One day, a questionnaire mentioned a recruiting website used by the school to collect their questionnaire information online. I noticed that the URL read something like: www.recruitingwebsite.com/questionnaire/oklahoma-fball/… Hmm… This made me wonder what woud happen if someone were to try to visit www.recruitingwebsite.com/questionnaire/missouri-fball/… and voila! It worked! Suddenly I found myself looking up a list of the main Division 1a conferences and their member schools to try to plug into the URL. Today, some schools have theirs readily available through the school athletic site, and I filled my fair share of those out too, but that wasn’t always the case.

Somehow I started to receive recruiting letters from all over. Now, receiving the same letter that was also sent to 2,000 recruits from a school doesn’t exactly precede a scholarship offer, so I had to pique some interest outside of my primary tactics. Usually other high school kids were sending their football highlight tapes (complete with their favorite stupid rap song in the background), which consisted of some of their best plays spliced together on a DVD. Since I had yet to see the field, I sent out breakdancing basketball tape, hoping I could convince someone that I was tall, athletic, and could jump.

It turned out that I ended up having some decent football film to send out, so rather then send it to the schools I was interested in, I sent it to every school I could (to create competition). Then I quickly sent it out to the local branches of the various websites that showcased recruits (scout.com, rivals.com) in an attempt to bump my rankings on their site. (Side Note: Sometimes I think those sites change their rankings after kids get offers from specific schools, without seeing any new tape… cough*USC*cough).

I can’t rule out the possibility that my tactics didn’t have a small impact somewhere along the line in my recruitment, but least I ended up telling the truth on the questionnaires, sort of…

(Side Note: My Dad hired a guy who said he could help get me a scholarship.
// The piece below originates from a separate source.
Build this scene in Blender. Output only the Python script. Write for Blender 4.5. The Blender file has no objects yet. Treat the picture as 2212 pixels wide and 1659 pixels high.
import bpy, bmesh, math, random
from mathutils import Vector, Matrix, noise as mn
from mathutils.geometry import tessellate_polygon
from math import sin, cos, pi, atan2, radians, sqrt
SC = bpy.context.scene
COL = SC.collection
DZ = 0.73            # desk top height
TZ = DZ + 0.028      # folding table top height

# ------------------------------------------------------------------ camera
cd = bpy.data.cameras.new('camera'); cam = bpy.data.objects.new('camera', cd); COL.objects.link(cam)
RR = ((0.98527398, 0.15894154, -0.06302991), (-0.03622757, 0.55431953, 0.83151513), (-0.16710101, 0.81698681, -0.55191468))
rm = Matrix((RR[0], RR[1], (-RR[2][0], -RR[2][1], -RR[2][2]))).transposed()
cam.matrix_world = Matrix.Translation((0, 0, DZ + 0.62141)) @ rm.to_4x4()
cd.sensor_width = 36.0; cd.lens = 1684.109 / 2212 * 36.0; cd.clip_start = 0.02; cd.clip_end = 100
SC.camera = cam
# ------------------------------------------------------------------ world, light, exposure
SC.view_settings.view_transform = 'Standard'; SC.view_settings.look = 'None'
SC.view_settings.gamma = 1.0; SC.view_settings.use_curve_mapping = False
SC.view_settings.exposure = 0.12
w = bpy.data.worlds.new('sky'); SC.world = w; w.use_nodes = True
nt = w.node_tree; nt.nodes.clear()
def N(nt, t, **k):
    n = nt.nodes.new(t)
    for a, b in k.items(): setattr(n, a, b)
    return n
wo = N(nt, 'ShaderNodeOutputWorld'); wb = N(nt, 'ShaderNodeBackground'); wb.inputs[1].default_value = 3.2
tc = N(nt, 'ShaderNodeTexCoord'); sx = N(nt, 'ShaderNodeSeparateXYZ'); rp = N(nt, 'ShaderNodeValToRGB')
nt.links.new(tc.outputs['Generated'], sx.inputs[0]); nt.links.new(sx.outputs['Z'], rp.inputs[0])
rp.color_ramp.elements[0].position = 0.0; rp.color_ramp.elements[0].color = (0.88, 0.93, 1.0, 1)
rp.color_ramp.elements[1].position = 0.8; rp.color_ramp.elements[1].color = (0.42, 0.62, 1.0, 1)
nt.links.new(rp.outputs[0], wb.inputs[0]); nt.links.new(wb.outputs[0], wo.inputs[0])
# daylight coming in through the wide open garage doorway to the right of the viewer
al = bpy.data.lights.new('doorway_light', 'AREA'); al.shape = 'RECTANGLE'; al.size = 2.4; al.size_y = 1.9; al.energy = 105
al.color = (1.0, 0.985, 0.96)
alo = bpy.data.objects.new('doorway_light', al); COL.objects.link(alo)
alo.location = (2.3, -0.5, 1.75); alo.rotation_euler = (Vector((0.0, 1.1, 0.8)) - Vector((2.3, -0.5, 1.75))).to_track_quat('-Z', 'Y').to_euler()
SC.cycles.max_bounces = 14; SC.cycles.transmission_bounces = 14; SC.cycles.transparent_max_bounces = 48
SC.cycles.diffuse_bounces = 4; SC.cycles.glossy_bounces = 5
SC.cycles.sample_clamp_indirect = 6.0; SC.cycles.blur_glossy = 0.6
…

I’m pretty sure that is/was a scam. You would be better served sending tape yourself or contacting the school to learn where to send your information than pay someone to say they are doing it.)

 

After School Reading

1. Becoming a Pop Star with Zero Experience. Another loophole finder… good work.

http://hackthesystem.com/blog/becoming-a-pop-star-with-zero-experience-how-to-hack-the-music-industry-in-under-8-weeks/

2. Why Bitcoin Rise is Nothing to Celebrate. “Imagine a sucker who took out a loan in bitcoins a few weeks ago — she’d never be able to pay it back today.”

http://blogs.reuters.com/felix-salmon/2013/04/03/why-bitcoins-rise-is-nothing-to-celebrate/

3. Patents. I think I have a great idea. “Ideas are worthless. Execution is priceless.”

http://www.uspto.gov/patents/process/search/

2 thoughts on “Getting a Scholarship, Playing the Games Before the Games”

  1. Coby…I heard you on the radio the other day (JMV’s show) and this blog was mentioned. I’ve read through the last four or five of your posts and I have to say, it’s very good stuff. Funny, interesting topics and informative writing. I’m not just trying to blow smoke up your backside because you are a football player.

    Your jab at recruiting sites and USC is right on. Three things cause a prospects ranking to rise (in my opinion):
    1. The prospect actually improved.
    2. The prospect committed or was offered by a traditional power.
    3. The prospect remains uncommitted fairly late into the recruiting period and is considering more than one high-profile school.

    Anyway, for what it’s worth, you have gained a new reader. I hope you keep writing whenever something interests you.

  2. That same kind of “I can get your kid into X-college” scam happened to my friend. It’s a cruel practice. Loving the blog by the way.